The Incompetance Mirror I’ve been

The Incompetance Mirror

I’ve been attentively watching the media tempest around the things the FBI and CIA missed before September 11th. It seems that we had all the clues and just didn’t put them together. There seems to be a lot of gnashing of teeth over this. The rhetoric is hip-deep and rising, and it amazes me. Knowledge management is an incredibly difficult concept to grasp, much less implement reliably. While things could have been done better, I don’t think crucifying Directory Mueller is going to help anything. From everything I’ve seen and read so far, he’s doing what needs to be done. He’s streamlining the processes of the Bureau, implementing better knowledge management and will probably fix it.

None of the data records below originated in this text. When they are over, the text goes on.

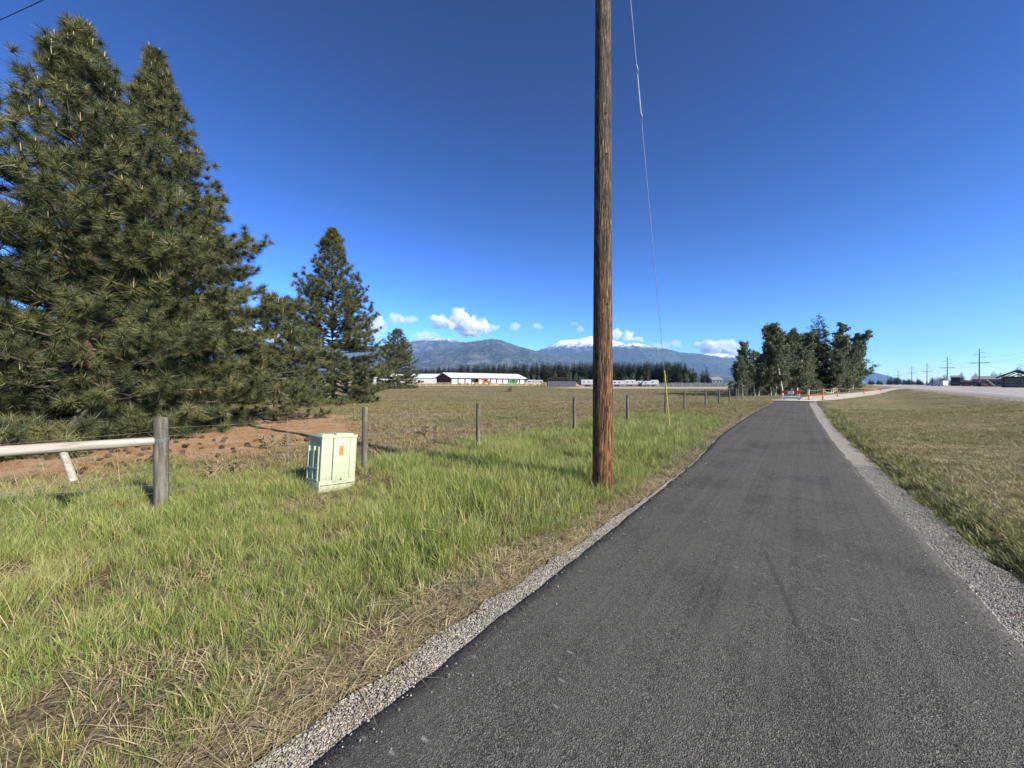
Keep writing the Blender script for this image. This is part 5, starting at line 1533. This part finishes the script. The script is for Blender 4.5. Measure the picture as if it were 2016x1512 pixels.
# keep the detour clear
dc = np.array([xy(47, -.7), xy(52.5, 1.2), (42, 50), (58, 63.5), (76, 79), (97, 96)])
dist = np.full(len(x), 1e9)
for a_, b_ in zip(dc[:-1], dc[1:]):
    ab = b_-a_; tt = np.clip(((x-a_[0])*ab[0]+(y-a_[1])*ab[1])/(ab@ab), 0, 1); dist = np.minimum(dist, np.hypot(x-a_[0]-ab[0]*tt, y-a_[1]-ab[1]*tt))
ok = in_view(x, y) & (p_ > grr(np.clip(s_, -8, 48))+.0) & (r.random(len(x)) < dn*.8) & (dist > 1.9) & ~((s_ > 50) & (p_ < 4)); x, y = x[ok], y[ok]
s_, p_ = sp(x, y); e_ = p_-grr(np.clip(s_, -8, 48))
grn_ = ss(-.25, .25, fbm(x*.35+11, y*.35, 3)) > r.random(len(x))
pk_ = np.where((e_ < .55) & (r.random(len(x)) < .7), 3, np.where(grn_, r.integers(1, 3, len(x)), r.integers(0, 2, len(x))))
srcs = [tuft(18, .085, .008, .12, 1.2, M['blade_dry'], 51, .8), tuft(18, .10, .008, .11, 1.0, M['blade_mown'], 52, dry=M['blade_dry'], dry_frac=.25),
        tuft(18, .105, .008, .10, .9, M['blade_mown'], 53), tuft(16, .15, .008, .09, .8, M['blade_edge'], 54, dry=M['blade_dry'], dry_frac=.12)]
scatter('mown_grass', 'short yellowing mown grass on the right verge', np.stack([x, y, ground_z(x, y)], 1), r.random(len(x))*6.28, np.abs(r.normal(size=len(x)))*.12, r.uniform(.7, 1.25, len(x))*np.interp(np.hypot(x, y), [6, 30, 100], [.9, 1.2, 1.9]), pk_, srcs)
n_m = len(x)
# 7. loose stones on the gravel shoulders and straw along the path edge
def stone(seed, mat_):
    bm = bmesh.new(); bmesh.ops.create_icosphere(bm, subdivisions=1, radius=1)
    rr = np.random.default_rng(seed)
    for v in bm.verts: v.co *= rr.uniform(.65, 1.15); v.co.z *= .65
    me = bpy.data.meshes.new('stone'); bm.to_mesh(me); bm.free(); me.materials.append(mat_)
    return bpy.data.objects.new('stone', me)
t = NT('stone', .85, .25)
t.color(t.ramp(t.rand(), [(0,(.08,.073,.060)), (.3,(.20,.183,.15)), (.7,(.32,.293,.245)), (.92,(.45,.415,.35)), (1,(.38,.29,.18))])); M['stone'] = t.m
n = 95000; s_ = r.uniform(-2, 11, n); side = r.random(n) < .62
f_ = r.random(n)
p_ = np.where(side, np.interp(s_, ys, right_edge(ys))-.02+f_*(np.interp(s_, ys, GR[1])-np.interp(s_, ys, right_edge(ys))), np.interp(s_, ys, left_edge(ys))+.02-f_*(np.interp(s_, ys, left_edge(ys))-np.interp(s_, ys, GL[1])))
p_ = p_+np.where(r.random(n) < .05, r.normal(size=n)*.16, 0)
x, y = xy(s_, p_); ok = in_view(x, y); x, y = x[ok], y[ok]; s_ = s_[ok]; p_ = p_[ok]
on_path = (p_ > np.interp(s_, ys, left_edge(ys))+.03) & (p_ < np.interp(s_, ys, right_edge(ys))-.03)
scatter('loose_stones', 'loose grey stones on the gravel shoulders', np.stack([x, y, np.where(on_path, .005, -.024)], 1), r.random(len(x))*6.28, r.random(len(x))*.6, np.exp(r.normal(size=len(x))*.32)*.0050, r.integers(0, 3, len(x)), [stone(1, M['stone']), stone(2, M['stone']), stone(3, M['stone'])])

# ------------------------------------------------------------------ pine cones on the litter
t = NT('pine_cone', .85, .15); t.color(t.ramp(t.rand(), [(0,(.045,.028,.018)), (1,(.12,.075,.045))])); M['cone'] = t.m
bm = bmesh.new()
for ring in range(6):
    zz = .01+ring*.016; rr = .034*math.sin((ring+1)/7*PI)+.008
    for k in range(7):
        a = 2*PI*k/7+ring*.45; c_ = Vector((math.cos(a)*rr*.55, math.sin(a)*rr*.55, zz)); o_ = Vector((math.cos(a), math.sin(a), .5)).normalized()
        l_ = Vector((-math.sin(a), math.cos(a), 0))
        vs = [bm.verts.new(c_-l_*.011), bm.verts.new(c_+l_*.011), bm.verts.new(c_+o_*rr*.8+l_*.004), bm.verts.new(c_+o_*rr*.8-l_*.004)]
        bm.faces.new(vs)
bmesh.ops.create_icosphere(bm, subdivisions=1, radius=.028, matrix=Matrix.Translation((0, 0, .05)) @ Matrix.Scale(1.5, 4, (0, 0, 1)))
cone_me = bpy.data.meshes.new('pine_cone'); bm.to_mesh(cone_me); bm.free(); cone_me.materials.append(M['cone'])
k = 0
while k < 90:
    x, y = random.uniform(-13.5, -6.0), random.uniform(6.4, 11.8)
    if duff_mask(np.array([x]), np.array([y]))[0] < .6 or abs(x) > 1.36*y: continue
    o = put_mesh('pine_cone', cone_me, (x, y, gz(x, y)+.03), random.uniform(.9, 1.5), random.random()*6, 'small dark pine cone lying on the orange needle litter under the pines', 'pine cone', 'pine cones on the needle litter')
    o.rotation_euler = (1.4, random.random()*6, random.random()*6); k += 1
# weeds by the pedestal and the field tumbleweed
M['straw_stem'] = plain('dry_stem', (.26,.20,.11), .9, .1, .2)
M['weed'] = leaf_mat('weed_leaf', [(.14,.11,.055),(.21,.17,.085),(.19,.19,.07)], .2)
for (x, y, H_, lab, sd_) in ((-5.45, 7.2, .38, 'brown scrubby weed left of the pedestal by the litter', 5), (-6.3, 10.2, .5, 'green leafy weed at the edge of the pine litter', 6), (-.3, 75, 1.3, 'grey round tumbleweed shrub out in the field', 7), (-2.7, 12.6, .5, 'small dry weed in the field behind the pedestal post', 9)):
    mb, V, Fc, tint = leafy_parts(H=H_, seed=sd_, lead=3, nleaf=420, leaf=.07*max(.6, H_), spread=.7, bare=.02)
    o = empty('weed', (x, y, gz(x, y))); tag(o, lab, 'weed')
    mb.v = [tuple(np.array(p)*[1, 1, 1]) for p in mb.v]
    mb.build('stems', M['straw_stem'], o); mesh_np('leaves', V, Fc, M['weed'], o, attrs=dict(tint=tint))
print('TUFTS', n_lush, n_th, n_f, n_m)
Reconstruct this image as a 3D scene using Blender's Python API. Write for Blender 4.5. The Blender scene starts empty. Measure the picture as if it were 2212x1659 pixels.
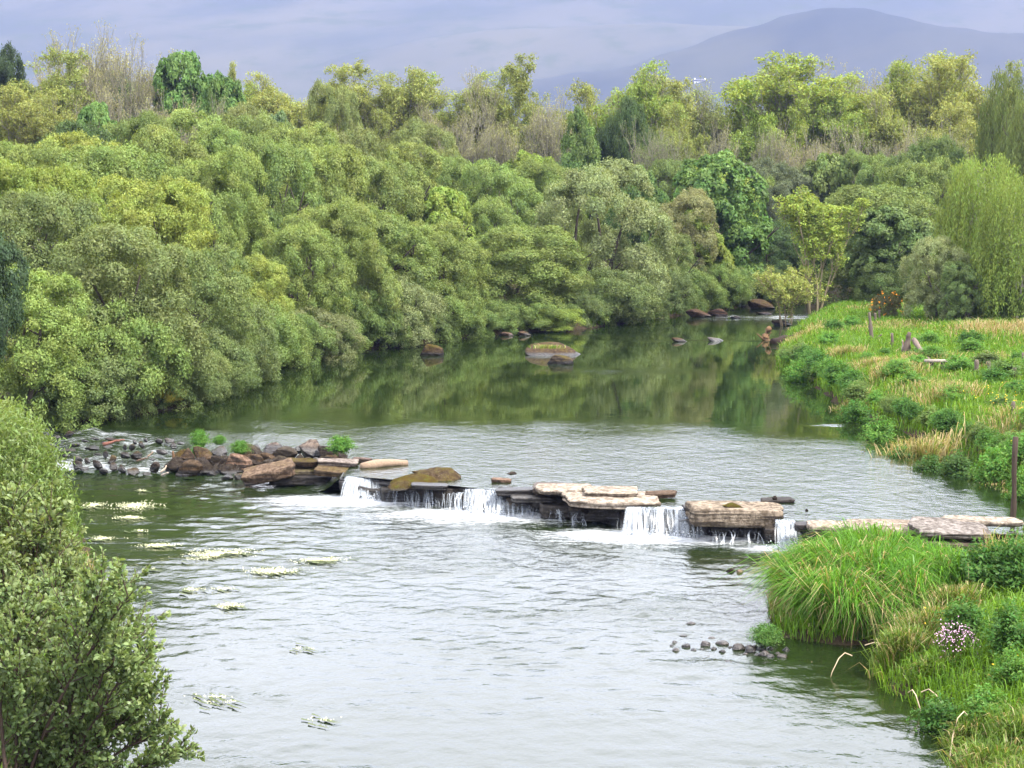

I’ve been thinking about how complex a knowledge management system would have to be to have figured out all of the things congress and the media were expecting this mythical system to figure out. The system would have to take data in many formats (wire taps, field reports, eye witness statements, satellite scans, etc), index it, compare it against all other documents in the system, find links between people, all their aliases, organizations, their leadership, membership, locations, etc and spit out usable results. It’s a massive task, one that from what I know of Government bureaucracy, hasn’t been built yet, and will take a long time to get done. I work at a very large company, and we don’t have a company-wide knowledge management system, even though I’m sure it would save us millions of dollars every year in saved effort and combined infratstructure. We rebuild the wheel over and over because we don’t know what the group next door is doing.

If big business, who actually keep track of the money they make and spend, can’t keep track of its own institutional knowledge, how can we expect the slow moving leviathan that is the government to figure this out overnight, or even in six months.

I hope the Government (and all their institutions public and secret) get the clue and come looking to the private sector and education to figure this problem out.

I’ve got some ideas, and I’ll probably talk about them some more later (and this would probably make more sense if I weren’t watching The Wire while trying to write this).